Aristóteles martela: “Há uma desvantagem adicional à propriedade comum: quanto maior o número de proprietários, menor o respeito à propriedade. As gentes são muito mais cuidadosas com suas próprias posses do que com os bens comunais; exercitam o cuidado com a propriedade pública apenas quando isso as afeta de maneira pessoal. Possuir algum bem causa enorme prazer. O egoísmo é condenado, como convém; ser egoísta, porém, não significa simplesmente amar a si mesmo, mas, sim, amar a si mesmo em excesso. Do mesmo modo, condena-se a ganância, embora todo homem goste de ter seu próprio patrimônio. Além de tudo, existe um grande prazer em praticar a bondade ou prestar ajuda a amigos, ou companheiros, o que só pode ser feito por quem possui propriedades particulares!”.

E vai além: “O corpo de cidadãos é o poder supremo dos Estados. A supremacia pode residir num homem, ou na minoria, ou em todos. Sempre que ou um ou a minoria ou todos governam, tendo em vista o bem-estar comum, essas constituições são justas; mas, se procuram apenas o benefício de uma das partes, seja ela o um, a minoria ou todos, estabelece-se um desvio. Os desvios correspondentes são: da monarquia, a tirania; da aristocracia, a oligarquia; e da politeia, a democracia – porque a tirania é o governo para o benefício de um único governante; a oligarquia, para benefício dos homens de posse; e a democracia, para o benefício dos homens sem posses. Nenhum dos três tem como objetivo o benefício de toda a comunidade”.

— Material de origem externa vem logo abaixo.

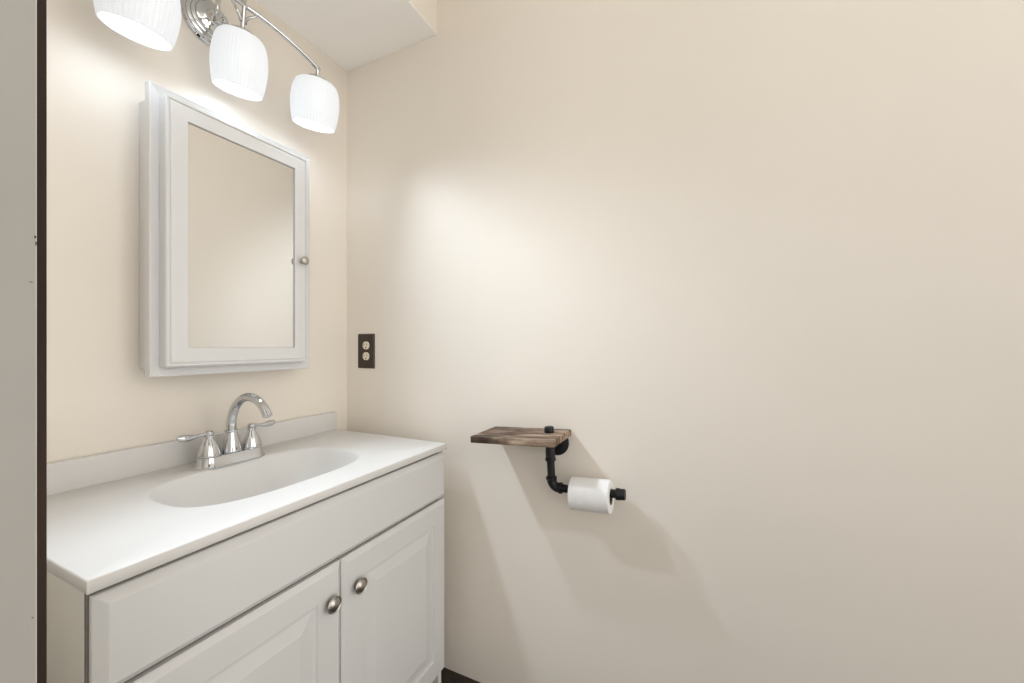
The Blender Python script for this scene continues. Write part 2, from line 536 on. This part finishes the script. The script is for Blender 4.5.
lathe(bm, [(0, 0), (0.0075, 0), (0.0075, 0.001), (0.0048, 0.0025), (0.0042, 0.009), (0.007, 0.012), (0.0115, 0.0145), (0.0125, 0.0175), (0.0115, 0.0205), (0.0075, 0.023), (0, 0.024)],
      (0.112, -0.2725, 1.3125), (1, 0, 0), 28)
obj('knob', bm, M_nickel, dr_, True, label='small round brushed nickel knob')

# ------------------------------------------------------------------ vanity light
# the fixture has sagged a little: its lamps lean back under the bar
LYC = -0.4687
PLZ = 1.930
vl = thing('vanity_light', 'chrome three-lamp vanity light with ribbed white glass shades above the mirror', 'wall light', (0, LYC, PLZ))
bm = B()
lathe(bm, [(0, 0.001), (0.061, 0.001), (0.0615, 0.004), (0.058, 0.008), (0.0545, 0.0085), (0.0535, 0.0125), (0.049, 0.0145), (0.0465, 0.0145), (0.0455, 0.0185),
           (0.041, 0.0205), (0.0385, 0.0205), (0.0375, 0.0245), (0.032, 0.0275), (0.024, 0.029), (0.018, 0.0335), (0.0165, 0.040), (0.013, 0.0445), (0, 0.046)],
      (0, LYC, PLZ), (1, 0, 0), 56)
obj('backplate', bm, M_chrome, vl, True, label='round stepped chrome backplate')
bm = B()
lathe(bm, [(0, 0), (0.0035, 0), (0.0035, 0.012), (0.0075, 0.0135), (0.0085, 0.018), (0.006, 0.0225), (0, 0.024)], (0.026, LYC + 0.020, PLZ + 0.004), (1, 0, 0), 24)
obj('finial', bm, M_chrome, vl, True)
def bez(p0, p1, p2, p3, n=18):
    out = []
    for i in range(n + 1):
        t = i / n
        out.append(tuple(Vector(p0) * (1 - t) ** 3 + Vector(p1) * 3 * t * (1 - t) ** 2 + Vector(p2) * 3 * t * t * (1 - t) + Vector(p3) * t ** 3))
    return out
LAMPS = [((0.140, -0.6720, 1.709), 0), ((0.097, -0.4460, 1.731), 3), ((0.140, -0.2521, 1.725), 5)]
AX = [Vector((math.sin(math.radians(13)), -math.sin(math.radians(p)), 1)).normalized() for _, p in LAMPS]
MID = Vector(LAMPS[1][0]) + AX[1] * 0.205
E0 = Vector(LAMPS[0][0]) + AX[0] * 0.161
E2 = Vector(LAMPS[2][0]) + AX[2] * 0.158
def bar_at(t):                       # t from -1 (left lamp) over 0 (middle) to 1 (right lamp)
    e = E0 if t < 0 else E2
    u = abs(t)
    return Vector((MID.x + (e.x - MID.x) * u, MID.y + (e.y - MID.y) * u, MID.z + (e.z - MID.z) * u ** 1.75))
bm = B()
tube(bm, bez((0.036, LYC, PLZ + 0.004), (0.066, LYC, PLZ + 0.008), (0.028, LYC, PLZ + 0.115), (0.10, LYC, PLZ + 0.105), 14)
     + bez((0.10, LYC, PLZ + 0.105), (0.150, LYC, PLZ + 0.098), (MID.x, MID.y, MID.z + 0.06), tuple(MID), 12)[1:], 0.0056, 16)
obj('stem', bm, M_chrome, vl, True)
bm = B()
box(bm, 0.040, 0.058, LYC - 0.008, LYC + 0.008, PLZ - 0.022, PLZ - 0.006, 0.003)
obj('nut', bm, M_chrome, vl)
bm = B()
tube(bm, [tuple(bar_at(k / 20)) for k in range(-20, 21)], 0.0056, 16)
obj('bar', bm, M_chrome, vl, True, label='long bowed chrome bar')
for sgn in (-1, 1):
    bm = B()
    q = Vector(LAMPS[1][0]) + AX[1] * 0.166
    tube(bm, bez(tuple(q + Vector((0, sgn * 0.005, 0))), tuple(q + Vector((0, sgn * 0.007, 0.016))), tuple(q + Vector((0, sgn * 0.018, 0.024))), tuple(bar_at(sgn * 0.17) - Vector((0, 0, 0.003))), 12),
         [0.0045 - 0.0015 * k / 12 for k in range(13)], 12)
    obj('brace', bm, M_chrome, vl, True)
HS = 0.915            # height of the glass
shade_prof = [(0.022, 0.1385), (0.036, 0.1370), (0.047, 0.1330), (0.0545, 0.1260), (0.0595, 0.1150), (0.0635, 0.0980), (0.0660, 0.0780), (0.0662, 0.0620),
              (0.0650, 0.0420), (0.0622, 0.0200), (0.0594, 0.0060), (0.0578, 0.0)]
for i in range(3):
    o3, ax = LAMPS[i][0], AX[i]
    hb = 0.205 if i == 1 else (0.161 if i == 0 else 0.158)
    bm = B()
    k_ = 0.95 if i == 1 else 1.0
    hk = HS * (1.09 if i == 1 else 1.0)
    t_ = 0.1385 * hk
    lathe(bm, [(0, hb), (0.0052, hb), (0.0052, t_ + 0.017), (0.0085, t_ + 0.0145), (0.0085, t_ + 0.012), (0.0185, t_ + 0.0095), (0.0285, t_ + 0.0045), (0.0305, t_ + 0.0005), (0.0300, t_ - 0.003), (0.0, t_ - 0.003)], o3, ax, n=32)
    if i != 1:
        lathe(bm, [(0, hb - 0.004), (0.0062, hb - 0.003), (0.0082, hb + 0.001), (0.0065, hb + 0.0055), (0, hb + 0.0075)], o3, ax, n=20)
    obj('socket', bm, M_chrome, vl, True)
    bm = B()
    prof_ = [(r * k_, h * hk) for r, h in shade_prof]
    inner = [(r - 0.003, h - (0.003 if h > 0.108 else 0.0)) for r, h in prof_[::-1]]
    lathe(bm, prof_ + [(prof_[-1][0] - 0.0015, -0.0014)] + inner, o3, ax, n=288, rib=0.006, ribs=48, closed=True)
    obj('shade', bm, M_shade, vl, True, angle=180, label='ribbed white glass barrel shade, glowing')
    bm = B()
    lathe(bm, [(0, t_ - 0.0035), (0.013, t_ - 0.0035), (0.0135, 0.100), (0.017, 0.088), (0.024, 0.072), (0.0285, 0.056), (0.0300, 0.044), (0.0285, 0.031), (0.022, 0.021), (0.012, 0.0165), (0, 0.0155)],
          o3, ax, n=28)
    obj('bulb', bm, M_bulb, vl, True)
    sl = bpy.data.lights.new('lamp_light', 'SPOT')
    sl.energy = LAMP_W * (1.2, 1.15, 0.25)[i]
    sl.color = (0.78, 0.89, 1.0)
    sl.shadow_soft_size = 0.022
    sl.spot_size = math.radians(124)
    sl.spot_blend = 1.0
    so = bpy.data.objects.new('lamp_light', sl)
    C.objects.link(so)
    so.parent = vl
    so.location = Vector(o3) + ax * 0.010 - Vector(vl.location)
    so.rotation_euler = Vector((0.74, -0.04, -0.53)).to_track_quat('-Z', 'Y').to_euler()

# ------------------------------------------------------------------ outlet
OX, OZ = 0.0993, 1.0373
ou = thing('wall_outlet', 'dark brown outlet plate with two cream sockets on the wall by the corner', 'outlet', (OX, 0, OZ))
bm = B()
hw, hh = 0.0397, 0.0628
R = []
for i, y in ((0, -0.0005), (0, -0.003), (0.003, -0.0062), (0.006, -0.0068)):
    R.append([bm.verts.new((OX - hw + i, y, OZ - hh + i)), bm.verts.new((OX + hw - i, y, OZ - hh + i)), bm.verts.new((OX + hw - i, y, OZ + hh - i)), bm.verts.new((OX - hw + i, y, OZ + hh - i))])
for a, b in zip(R, R[1:]):
    for k in range(4):
        bm.faces.new((a[k], a[(k + 1) % 4], b[(k + 1) % 4], b[k]))
bm.faces.new(R[0]); bm.faces.new(R[-1])
obj('plate', bm, M_plate, ou)
for sgn in (-1, 1):
    zc = OZ + 0.001 + sgn * 0.0195
    RX = OX + 0.0045
    bm = B()
    # round face with flattened top and bottom
    prof = []
    for k in range(40):
        a = 2 * PI * k / 40
        prof.append((0.0155 * math.cos(a), max(-0.0140, min(0.0140, 0.0155 * math.sin(a)))))
    lo = [bm.verts.new((RX + x, -0.0065, zc + z)) for x, z in prof]
    mi = [bm.verts.new((RX + x, -0.0086, zc + z)) for x, z in prof]
    hi = [bm.verts.new((RX + x * .95, -0.0092, zc + z * .95)) for x, z in prof]
    for a, b in ((lo, mi), (mi, hi)):
        for k in range(40):
            bm.faces.new((a[k], a[(k + 1) % 40], b[(k + 1) % 40], b[k]))
    bm.faces.new(lo); bm.faces.new(hi)
    rc = obj('receptacle', bm, M_ivory, ou, label='cream socket face')
    bm = B()
    box(bm, RX - 0.0078, OX - 0.0052, -0.00945, -0.0090, zc - 0.0015, zc + 0.0075)
    box(bm, RX + 0.0052, OX + 0.0076, -0.00945, -0.0090, zc - 0.0005, zc + 0.0065)
    lathe(bm, [(0, 0), (0.0028, 0), (0.0028, 0.00045), (0, 0.00045)], (RX, -0.0090, zc - 0.0078), (0, -1, 0), 16)
    obj('slot', bm, M_slot, rc)
bm = B(); lathe(bm, [(0, 0), (0.0034, 0), (0.0030, 0.001), (0, 0.0013)], (RX, -0.0067, OZ + 0.001), (0, -1, 0), 16)
obj('screw', bm, M_plate, ou, True)

# ------------------------------------------------------------------ pipe shelf with paper roll holder (built level, then hung a little crooked)
PX, PZ, PY = 0.829, 0.785, -0.058
TILT = math.radians(-3.0)
th = thing('toilet_paper_holder', 'black iron pipe paper holder with rustic wooden shelf on the beige wall', 'paper holder', (PX, 0, PZ))
sh_top = 0.0345
bm = B()
box(bm, PX - 0.196, PX + 0.045, -0.150, -0.002, PZ + sh_top - 0.0185, PZ + sh_top, 0.0015, 1)
# worn, uneven edges
for v in bm.verts:
    v.co += Vector((random.uniform(-1, 1), random.uniform(-1, 1), random.uniform(-.6, .6))) * 0.0008
obj('shelf', bm, M_wood, th, label='weathered brown wooden plank')
bm = B(); lathe(bm, [(0, 0.0005), (0.0365, 0.0005), (0.0365, 0.0045), (0.034, 0.006), (0.0175, 0.0075), (0.0165, 0.018), (0.0125, 0.0185), (0.0125, 0.02), (0, 0.02)], (PX, 0, PZ - 0.004), (0, -1, 0), 40)
fl = obj('flange', bm, M_pipe, th, True, label='round black wall flange')
bm = B(); lathe(bm, [(0, 0.014), (0.0108, 0.014), (0.0108, 0.062), (0, 0.062)], (PX, 0, PZ - 0.004), (0, -1, 0), 24)
obj('pipe', bm, M_pipe, th, True)
# upright pipe with its tee and collars
ZA = PZ - 0.114       # height of the roll arm
bm = B(); lathe(bm, [(0, ZA + 0.022), (0.0106, ZA + 0.022), (0.0106, PZ + sh_top + 0.006), (0, PZ + sh_top + 0.006)], (PX, PY, 0), n=24)
obj('pipe', bm, M_pipe, th, True)
bm = B(); lathe(bm, [(0, PZ - 0.043), (0.0128, PZ - 0.043), (0.0146, PZ - 0.041), (0.0146, PZ - 0.035), (0.0128, PZ - 0.033), (0.0128, PZ + 0.010), (0.0142, PZ + 0.011), (0.0142, PZ + 0.0155), (0, PZ + 0.0155)], (PX, PY, 0), n=28)
obj('tee', bm, M_pipe, th, True)
bm = B(); lathe(bm, [(0, 0), (0.0128, 0), (0.0132, 0.0015), (0.0132, 0.0125), (0.0122, 0.0155), (0.009, 0.0168), (0, 0.0172)], (PX, PY, PZ + sh_top + 0.0002), n=28)
obj('cap', bm, M_pipe, th, True, label='black pipe cap above the shelf')
er = 0.022
bm = B()
tube(bm, [(PX + er - er * math.cos(a), PY, ZA + er - er * math.sin(a)) for a in [k * PI / 2 / 12 for k in range(13)]], 0.0128, 24)
lathe(bm, [(0, ZA + er - 0.002), (0.0132, ZA + er - 0.002), (0.0150, ZA + er), (0.0150, ZA + er + 0.006), (0.0132, ZA + er + 0.008), (0, ZA + er + 0.008)], (PX, PY, 0), n=28)
lathe(bm, [(0, er - 0.002), (0.0132, er - 0.002), (0.0150, er), (0.0150, er + 0.006), (0.0132, er + 0.008), (0, er + 0.008)], (PX, PY, ZA), (1, 0, 0), 28)
obj('elbow', bm, M_pipe, th, True)
bm = B(); lathe(bm, [(0, 0.024), (0.0106, 0.024), (0.0106, 0.176), (0, 0.176)], (PX, PY, ZA), (1, 0, 0), 24)
obj('arm', bm, M_pipe, th, True)
bm = B(); lathe(bm, [(0, 0.172), (0.0135, 0.172), (0.0150, 0.174), (0.0150, 0.181), (0.0138, 0.183), (0.0138, 0.193), (0.0125, 0.1955), (0, 0.1965)], (PX, PY, ZA), (1, 0, 0), 28)
obj('end_cap', bm, M_pipe, th, True)
th.rotation_euler = (0, TILT, 0)

# the roll hangs on the arm: its core rests on the top of the pipe
ca, sa = math.cos(-TILT), math.sin(-TILT)
def hung(dx, dz):
    return Vector((PX + dx * ca - dz * sa, PY, PZ + dx * sa + dz * ca))
rc0 = hung(0.1085, -0.114) + Vector((0, 0, -0.0088))
pr = thing('toilet_paper_roll', 'white toilet paper roll hanging on the black pipe arm', 'toilet paper', tuple(rc0))
RW, RO, RI = 0.0515, 0.0415, 0.0205
bm = B()
lathe(bm, [(RI, -RW), (RO - 0.0015, -RW), (RO, -RW + 0.0015), (RO, RW - 0.0015), (RO - 0.0015, RW), (RI, RW)], tuple(rc0), (1, 0, 0), 64, closed=True)
obj('paper', bm, M_paper, pr, True)
bm = B()
lathe(bm, [(RI - 0.001, -RW + 0.0005), (RI - 0.0001, -RW + 0.0005), (RI - 0.0001, RW - 0.0005), (RI - 0.001, RW - 0.0005)], tuple(rc0), (1, 0, 0), 40, closed=True)
obj('core', bm, M_core, pr, True, label='brown cardboard tube')
pr.rotation_euler = (0, TILT, 0)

“Outra pergunta é: ‘Em que reside o poder supremo do Estado? No povo? Na classe dos proprietários? No bem? Num homem, o melhor de todos? Num homem, o tirano? Suponhamos que o povo seja a autoridade suprema; não seria injusto se a superioridade numérica do povo fosse utilizada para fazer a distribuição dos bens dos ricos? O fato de tal distribuição advir de uma decisão válida do poder supremo tiraria do ato seu alto grau de injustiça? Se a maioria, tendo colocado as mãos em todas as coisas, distribuísse as posses da minoria, estaria, obviamente, destruindo o Estado. Assim, fica claro que esse processo, embora amparado na lei, não é justo. Ou, caso seja, então os atos de um tirano podem ser justos; seu poder superior o capacita a empregar a força, assim como as massas obrigam os ricos a se sujeitar à sua vontade. Além disso, se é justo que a minoria e os mais ricos governem, seria justo que eles roubassem e tomassem os bens da maioria?’ ‘Se for justo, então o primeiro caso também o é.’ A resposta é que essas três hipóteses são más e injustas”. Seriam justas – ele disse no parágrafo anterior – se mirassem o bem de todos!

São trechos de Política, de Aristóteles, de 360 a.C. Palavras de sabedoria e, principalmente, de ética na política.